Sunday, October 21, 2007

Raising a Boy

I am a girl.

My son is a boy.

There are two parts to that sentence. Both make things a little different.

My son was the first part. That says so much of it. He is my son. He was in my belly for nine months. He has my eyes. He has my cheeks. We laugh about things and have a special nickname (buhbuhbee, which means 'person that I love'). We like Mandarine and Mango Iced Green Tea. He sings and dances all the time. He's mine.

The second part is boy. He is a boy. I am not. No matter how alike we are, we are always going to be different. I don't see the appeal that his 'birdie' and 'big things' have for him. He will grow and develop in ways that I did not. Society will place different expectations upon him.

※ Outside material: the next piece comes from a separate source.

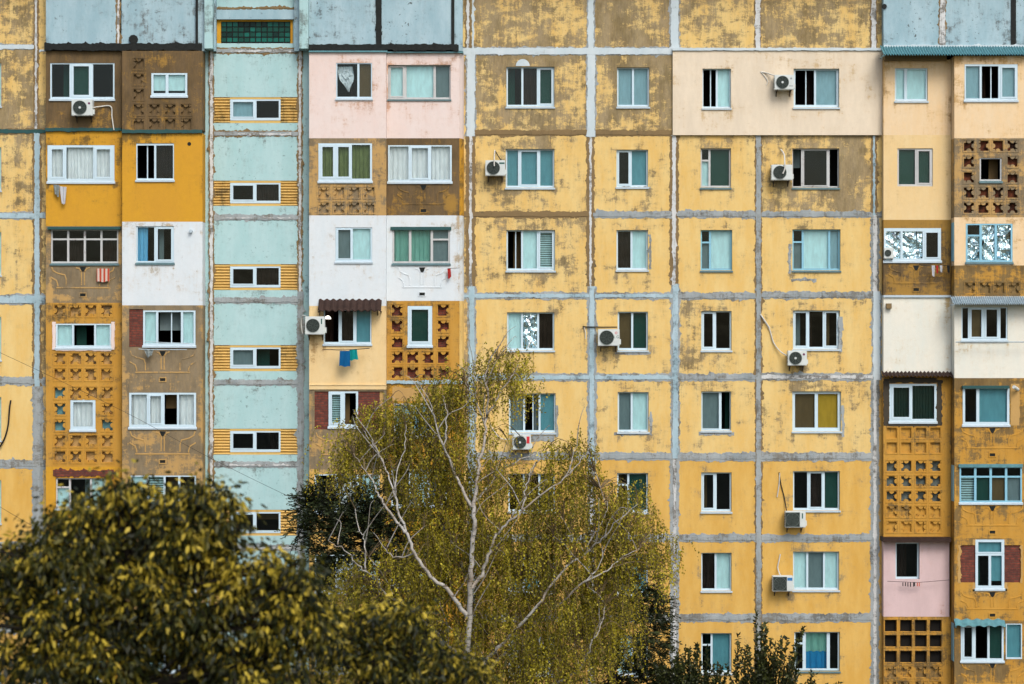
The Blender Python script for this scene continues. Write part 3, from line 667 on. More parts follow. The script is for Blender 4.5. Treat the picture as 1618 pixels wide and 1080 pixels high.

I would like to think, however, that my expectations of him are not different from those of a little girl. I want him to be polite. I want him to listen. I want him to be a good member of society. I'd want that of a girl. I want that of a guy. I'd hate to think that I required different things of him or treated him differently because he's a boy. I treat him like a Patrick. I treat him like a child of mine. I treat him like someone that I'd want to hang out with later in life. I don't let him get away with things because he's a boy and thus expected to do them louder, faster or with less attention. He's my child and he is expected to do them the way I taught them to him - or better.

I have so much more to say on this topic but I'm tired. Perhaps later. Until then, I have a child to remind to say please.

1 comment:

Kim said...

Thanks for commenting on my blog! I somehow lost track of you when you moved to Blogspot and I'm glad to have finally found you again. Take care!